> REQUIRED WORK
Repeat the lines below exactly as they appear, but leave out the images.

> DATA
* * * * * * * * *

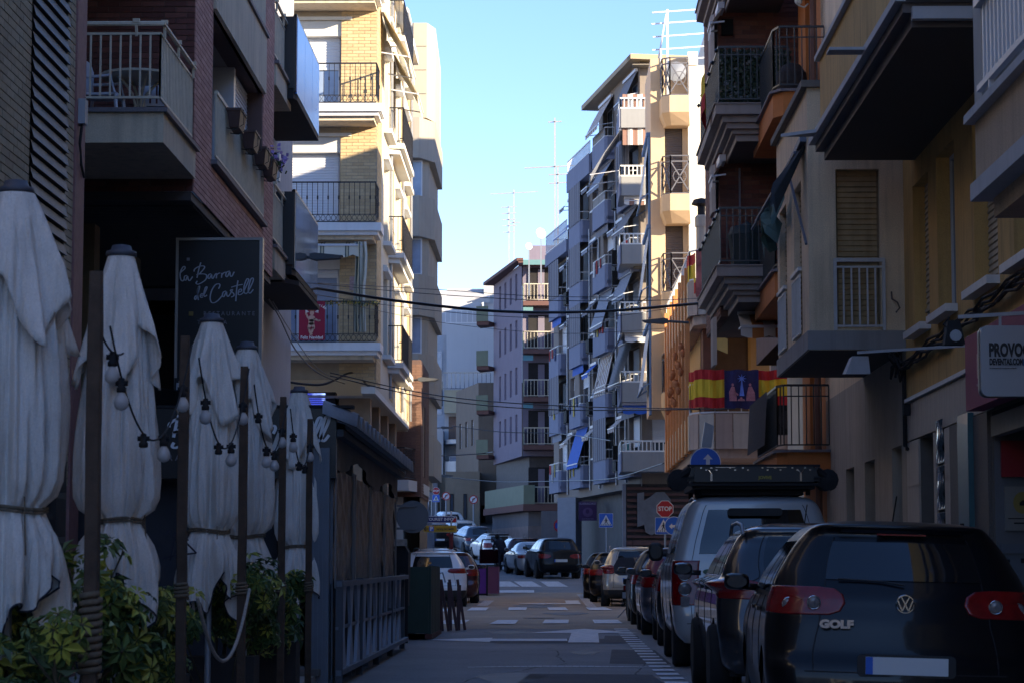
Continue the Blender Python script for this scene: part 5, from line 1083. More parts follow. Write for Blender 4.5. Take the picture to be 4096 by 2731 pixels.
# ================================================================ mauve block with green balconies
r=thing("mauve_apartment_block","mauve rendered block with pale green balcony panels, left of the long blue grey block","building",T(-1.6,147,0))
mauve=mat("mauve_render",(0.20,0.175,0.23),0.9,0.08,1.2,0.2,40,stain=0.1); grn=mat("pale_green_panel",(0.17,0.20,0.14),0.7,0.1,2); mar=mat("maroon_edge",(0.14,0.07,0.06),0.85,0.1)
ang=-rad(80); GF=T(-3.6,158.5,0)@RZ(ang)
gl=[9.5+2.93*k for k in range(4)]
ho=[(x,x+0.8,z+0.4,z+2.1) for z in gl for x in (2.4,4.6,6.8,9.0)]
mb=MB().mat(mauve); facade(mb,11.5,8.9,20.8,ho,0.2); obj("wall",mb,r,M=GF)
for h in ho: window(r,GF@T(h[0],0.15,h[2]),0.8,1.7,mull=0,pane=glassl if (h[0]+h[2])%3>1.2 else glass,shutter=0.4)
mb=MB().mat(mauve); mb.quad((-1.55,147.2,8.9),(9,147.2,8.9),(9,147.2,20.8),(-1.55,147.2,20.8)); mb.quad((-1.55,147.2,20.8),(9,147.2,20.8),(9,160,20.8),(-3.6,158.5,20.8)); mb.quad((-1.55,147.2,8.9),(9,147.2,8.9),(9,160,8.9),(-3.6,158.5,8.9)); mb.mat(mat("dark_stone_and_shade",(0,0,0))); mb.prism([(-3.4,158.2),(-1.15,147.9),(9,147.9),(9,160),(-3.4,160)],0,8.9); mb.mat(mar); mb.box(-1.8,5,146.2,147.19,20.6,20.85); mb.prism([(-4.3,158.5),(-1.9,146.2),(-1.5,146.2),(-3.5,158.8)],20.81,21.0); wobj("wall",mb,r)  # dark ground floor colour stands in for the shade under the overhang
for k,z in enumerate(gl+[6.0]):
    mb=MB().mat(mar); 
    if k<4: mb.prism([(-1.5,145.8),(2.8,145.8),(2.8,147.2),(-1.5,147.2)],z-0.28,z)
    else: mb.prism([(-4.2,156),(-1.5,145.4),(2.8,145.4),(2.8,148.0),(-3.5,156)],z-0.5,z-0.1)
    bb=wobj("balcony",mb,r)
    mb=MB().mat(grn)
    if k<4: mb.box(-1.52,-1.47,145.85,147.2,z,z+1.05)
    else: mb.prism([(-4.1,155.9),(-1.48,145.45),(-0.8,145.45),(-0.8,145.5),(-1.45,145.5),(-4.05,155.95)],z-0.1,z+1.05)
    mb.mat(cream_rail); railing(mb,[(-1.45,145.85),(2.7,145.85)],z-(0 if k<4 else .1),1.05,0.2,0.03,0.06); wobj("railing",mb,bb)
    mb=MB().mat(dark_in); mb.box(-1.2,0.2,147.1,147.19,z+0.02,z+2.2); mb.mat(mauve); mb.box(-0.6,-0.2,147.05,147.1,z+0.02,z+2.1); wobj("doorway",mb,r)
    if k<4:
        mb=MB().mat(mat("sea_green_canvas",(0.12,0.24,0.24),0.8,0.1)); mb.grid([[(-1.5+0.3*i,145.9-0.3*j,z+2.55-0.35*j) for j in range(2)] for i in range(3 if k<3 else 8)]); wobj("awning",mb,r)
for z in gl: # balconies on the far left side
    mb=MB().mat(mar); mb.prism([(-4.7,157.5),(-3.9,157.2),(-3.5,158.4),(-4.5,159.5)],z-0.25,z); mb.mat(grn); mb.prism([(-4.72,157.45),(-3.95,157.15),(-3.93,157.2),(-4.68,157.5)],z,z+1.0); wobj("side_balcony",mb,r)
mb=MB().mat(mat("pale_lower_wall",(0.15,0.145,0.16),0.9,0.1,1.5,stain=0.15)); mb.prism([(-3.6,156),(-1.2,146.6),(2.9,146.6),(2.9,147.7),(-0.95,147.7),(-3.2,156.2)],3.3,5.48); mb.mat(mat("marble_base",(0.20,0.15,0.14),0.6,0.3,2)); mb.prism([(-3.65,156),(-1.22,146.55),(2.9,146.55),(2.9,146.6),(-1.2,146.6),(-3.6,156)],3.0,4.6); wobj("ground_floor_wall",mb,r)
for xx,zz in ((-0.4,3.4),(1.2,3.4)): window(r,F_cam(xx,146.5,zz),0.9,1.9,frame=shut_b,shutter=0.97,sm=shut_c,mull=0)
t=thing("no_parking_sign","round blue and red no parking sign on the wall under the mauve block","sign",T(0.7,139,5))
mb=MB().mat(mat("sign_blue",(0.01,0.06,0.42),0.45,0.05)); mb.lathe([(0.0,0),(0.32,0),(0.32,0.02)],20,(0.72,139,4.45),axis=1); mb.mat(mat("sign_red",(0.42,0.012,0.02),0.45,0.05)); 
for a in range(2): c_=0.3; s_=1 if a else -1; mb.bar((0.72-0.26,138.985,4.45-0.26*s_),(0.72+0.26,138.985,4.45+0.26*s_),0.05)
mb.tube([(0.72+0.36*math.cos(q),138.99,4.45+0.36*math.sin(q)) for q in [2*math.pi*k/20 for k in range(20)]],0.05,4,closed=True); wobj("disc",mb,t)
mb=MB().mat(mat("pale_lower_wall",(0,0,0))); mb.box(-0.4,3.2,139.1,139.4,2.2,5.3); mb.mat(mat("marble_base",(0,0,0))); mb.box(-0.4,3.2,139.04,139.1,2.2,3.4); r2=wobj("garden_wall",mb,None); tag(r2,"short mauve wall carrying the round no parking sign","wall")

# ================================================================ brown house, white houses, far end
r=thing("brown_house","narrow beige brown house with tall windows left of the mauve block","house",T(-5,164,0))
brn=mat("beige_brown_render",(0.19,0.155,0.125),0.9,0.1,1.2,0.2,40,stain=0.15)
z_top=14.8
HFm=T(-6.6,172,0)@RZ(-rad(77)); ho=[(x,x+0.9,z,z+1.8) for z in (7.0,10.6) for x in (1.2,3.4,5.6)]
mb=MB().mat(brn); facade(mb,8.2,6.4,z_top,ho,0.2); obj("wall",mb,r,M=HFm)
for h in ho: window(r,HFm@T(h[0],0.15,h[2]),0.9,1.8,mull=0,pane=glassl,shutter=0.2)
mb=MB().mat(brn); mb.quad((-4.76,164,6.4),(2,164,6.4),(2,164,z_top),(-4.76,164,z_top)); mb.quad((-4.76,164,z_top),(2,164,z_top),(2,172,z_top),(-6.6,172,z_top)); mb.quad((-4.76,164,6.4),(2,164,6.4),(2,172,6.4),(-6.6,172,6.4)); mb.mat(mat("lower_wall_shade_brown",(0.15,0.13,0.12),0.9,0.2,1,stain=.2)); mb.box(-4.3,2,164.6,172,3,6.4); mb.mat(mat("dark_stone_and_shade",(0,0,0))); mb.box(-4.2,-3.2,164.4,164.6,4,6.2); wobj("wall",mb,r)  # lower walls coloured darker, as the overhang would shade them
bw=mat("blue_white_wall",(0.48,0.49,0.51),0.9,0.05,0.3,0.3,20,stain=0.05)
r=thing("white_apartment_block","large plain white end wall with an awning terrace on top, far end of the street","building",T(-6,186,0))
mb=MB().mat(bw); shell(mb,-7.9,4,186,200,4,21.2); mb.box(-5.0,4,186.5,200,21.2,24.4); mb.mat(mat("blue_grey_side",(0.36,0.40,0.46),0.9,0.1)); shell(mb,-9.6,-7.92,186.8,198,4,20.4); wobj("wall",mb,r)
for z in (8.2,11.2,14.2,17.2): window(r,F_cam(-9.3,186.7,z),1.0,1.9,pane=glassl,mull=1)
mb=MB().mat(white); railing(mb,[(-8.0,186.0),(-5,186.0)],21.2,1.0,0.4,0.04,0.06); wobj("railing",mb,r)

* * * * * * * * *

> FINAL RESULT
Continue the Blender Python script for this scene: part 5, from line 1083. More parts follow. Write for Blender 4.5. Take the picture to be 4096 by 2731 pixels.
# ================================================================ mauve block with green balconies
r=thing("mauve_apartment_block","mauve rendered block with pale green balcony panels, left of the long blue grey block","building",T(-1.6,147,0))
mauve=mat("mauve_render",(0.20,0.175,0.23),0.9,0.08,1.2,0.2,40,stain=0.1); grn=mat("pale_green_panel",(0.17,0.20,0.14),0.7,0.1,2); mar=mat("maroon_edge",(0.14,0.07,0.06),0.85,0.1)
ang=-rad(80); GF=T(-3.6,158.5,0)@RZ(ang)
gl=[9.5+2.93*k for k in range(4)]
ho=[(x,x+0.8,z+0.4,z+2.1) for z in gl for x in (2.4,4.6,6.8,9.0)]
mb=MB().mat(mauve); facade(mb,11.5,8.9,20.8,ho,0.2); obj("wall",mb,r,M=GF)
for h in ho: window(r,GF@T(h[0],0.15,h[2]),0.8,1.7,mull=0,pane=glassl if (h[0]+h[2])%3>1.2 else glass,shutter=0.4)
mb=MB().mat(mauve); mb.quad((-1.55,147.2,8.9),(9,147.2,8.9),(9,147.2,20.8),(-1.55,147.2,20.8)); mb.quad((-1.55,147.2,20.8),(9,147.2,20.8),(9,160,20.8),(-3.6,158.5,20.8)); mb.quad((-1.55,147.2,8.9),(9,147.2,8.9),(9,160,8.9),(-3.6,158.5,8.9)); mb.mat(mat("dark_stone_and_shade",(0,0,0))); mb.prism([(-3.4,158.2),(-1.15,147.9),(9,147.9),(9,160),(-3.4,160)],0,8.9); mb.mat(mar); mb.box(-1.8,5,146.2,147.19,20.6,20.85); mb.prism([(-4.3,158.5),(-1.9,146.2),(-1.5,146.2),(-3.5,158.8)],20.81,21.0); wobj("wall",mb,r)  # dark ground floor colour stands in for the shade under the overhang
for k,z in enumerate(gl+[6.0]):
    mb=MB().mat(mar); 
    if k<4: mb.prism([(-1.5,145.8),(2.8,145.8),(2.8,147.2),(-1.5,147.2)],z-0.28,z)
    else: mb.prism([(-4.2,156),(-1.5,145.4),(2.8,145.4),(2.8,148.0),(-3.5,156)],z-0.5,z-0.1)
    bb=wobj("balcony",mb,r)
    mb=MB().mat(grn)
    if k<4: mb.box(-1.52,-1.47,145.85,147.2,z,z+1.05)
    else: mb.prism([(-4.1,155.9),(-1.48,145.45),(-0.8,145.45),(-0.8,145.5),(-1.45,145.5),(-4.05,155.95)],z-0.1,z+1.05)
    mb.mat(cream_rail); railing(mb,[(-1.45,145.85),(2.7,145.85)],z-(0 if k<4 else .1),1.05,0.2,0.03,0.06); wobj("railing",mb,bb)
    mb=MB().mat(dark_in); mb.box(-1.2,0.2,147.1,147.19,z+0.02,z+2.2); mb.mat(mauve); mb.box(-0.6,-0.2,147.05,147.1,z+0.02,z+2.1); wobj("doorway",mb,r)
    if k<4:
        mb=MB().mat(mat("sea_green_canvas",(0.12,0.24,0.24),0.8,0.1)); mb.grid([[(-1.5+0.3*i,145.9-0.3*j,z+2.55-0.35*j) for j in range(2)] for i in range(3 if k<3 else 8)]); wobj("awning",mb,r)
for z in gl: # balconies on the far left side
    mb=MB().mat(mar); mb.prism([(-4.7,157.5),(-3.9,157.2),(-3.5,158.4),(-4.5,159.5)],z-0.25,z); mb.mat(grn); mb.prism([(-4.72,157.45),(-3.95,157.15),(-3.93,157.2),(-4.68,157.5)],z,z+1.0); wobj("side_balcony",mb,r)
mb=MB().mat(mat("pale_lower_wall",(0.15,0.145,0.16),0.9,0.1,1.5,stain=0.15)); mb.prism([(-3.6,156),(-1.2,146.6),(2.9,146.6),(2.9,147.7),(-0.95,147.7),(-3.2,156.2)],3.3,5.48); mb.mat(mat("marble_base",(0.20,0.15,0.14),0.6,0.3,2)); mb.prism([(-3.65,156),(-1.22,146.55),(2.9,146.55),(2.9,146.6),(-1.2,146.6),(-3.6,156)],3.0,4.6); wobj("ground_floor_wall",mb,r)
for xx,zz in ((-0.4,3.4),(1.2,3.4)): window(r,F_cam(xx,146.5,zz),0.9,1.9,frame=shut_b,shutter=0.97,sm=shut_c,mull=0)
t=thing("no_parking_sign","round blue and red no parking sign on the wall under the mauve block","sign",T(0.7,139,5))
mb=MB().mat(mat("sign_blue",(0.01,0.06,0.42),0.45,0.05)); mb.lathe([(0.0,0),(0.32,0),(0.32,0.02)],20,(0.72,139,4.45),axis=1); mb.mat(mat("sign_red",(0.42,0.012,0.02),0.45,0.05)); 
for a in range(2): c_=0.3; s_=1 if a else -1; mb.bar((0.72-0.26,138.985,4.45-0.26*s_),(0.72+0.26,138.985,4.45+0.26*s_),0.05)
mb.tube([(0.72+0.36*math.cos(q),138.99,4.45+0.36*math.sin(q)) for q in [2*math.pi*k/20 for k in range(20)]],0.05,4,closed=True); wobj("disc",mb,t)
mb=MB().mat(mat("pale_lower_wall",(0,0,0))); mb.box(-0.4,3.2,139.1,139.4,2.2,5.3); mb.mat(mat("marble_base",(0,0,0))); mb.box(-0.4,3.2,139.04,139.1,2.2,3.4); r2=wobj("garden_wall",mb,None); tag(r2,"short mauve wall carrying the round no parking sign","wall")

# ================================================================ brown house, white houses, far end
r=thing("brown_house","narrow beige brown house with tall windows left of the mauve block","house",T(-5,164,0))
brn=mat("beige_brown_render",(0.19,0.155,0.125),0.9,0.1,1.2,0.2,40,stain=0.15)
z_top=14.8
HFm=T(-6.6,172,0)@RZ(-rad(77)); ho=[(x,x+0.9,z,z+1.8) for z in (7.0,10.6) for x in (1.2,3.4,5.6)]
mb=MB().mat(brn); facade(mb,8.2,6.4,z_top,ho,0.2); obj("wall",mb,r,M=HFm)
for h in ho: window(r,HFm@T(h[0],0.15,h[2]),0.9,1.8,mull=0,pane=glassl,shutter=0.2)
mb=MB().mat(brn); mb.quad((-4.76,164,6.4),(2,164,6.4),(2,164,z_top),(-4.76,164,z_top)); mb.quad((-4.76,164,z_top),(2,164,z_top),(2,172,z_top),(-6.6,172,z_top)); mb.quad((-4.76,164,6.4),(2,164,6.4),(2,172,6.4),(-6.6,172,6.4)); mb.mat(mat("lower_wall_shade_brown",(0.15,0.13,0.12),0.9,0.2,1,stain=.2)); mb.box(-4.3,2,164.6,172,3,6.4); mb.mat(mat("dark_stone_and_shade",(0,0,0))); mb.box(-4.2,-3.2,164.4,164.6,4,6.2); wobj("wall",mb,r)  # lower walls coloured darker, as the overhang would shade them
bw=mat("blue_white_wall",(0.48,0.49,0.51),0.9,0.05,0.3,0.3,20,stain=0.05)
r=thing("white_apartment_block","large plain white end wall with an awning terrace on top, far end of the street","building",T(-6,186,0))
mb=MB().mat(bw); shell(mb,-7.9,4,186,200,4,21.2); mb.box(-5.0,4,186.5,200,21.2,24.4); mb.mat(mat("blue_grey_side",(0.36,0.40,0.46),0.9,0.1)); shell(mb,-9.6,-7.92,186.8,198,4,20.4); wobj("wall",mb,r)
for z in (8.2,11.2,14.2,17.2): window(r,F_cam(-9.3,186.7,z),1.0,1.9,pane=glassl,mull=1)
mb=MB().mat(white); railing(mb,[(-8.0,186.0),(-5,186.0)],21.2,1.0,0.4,0.04,0.06); wobj("railing",mb,r)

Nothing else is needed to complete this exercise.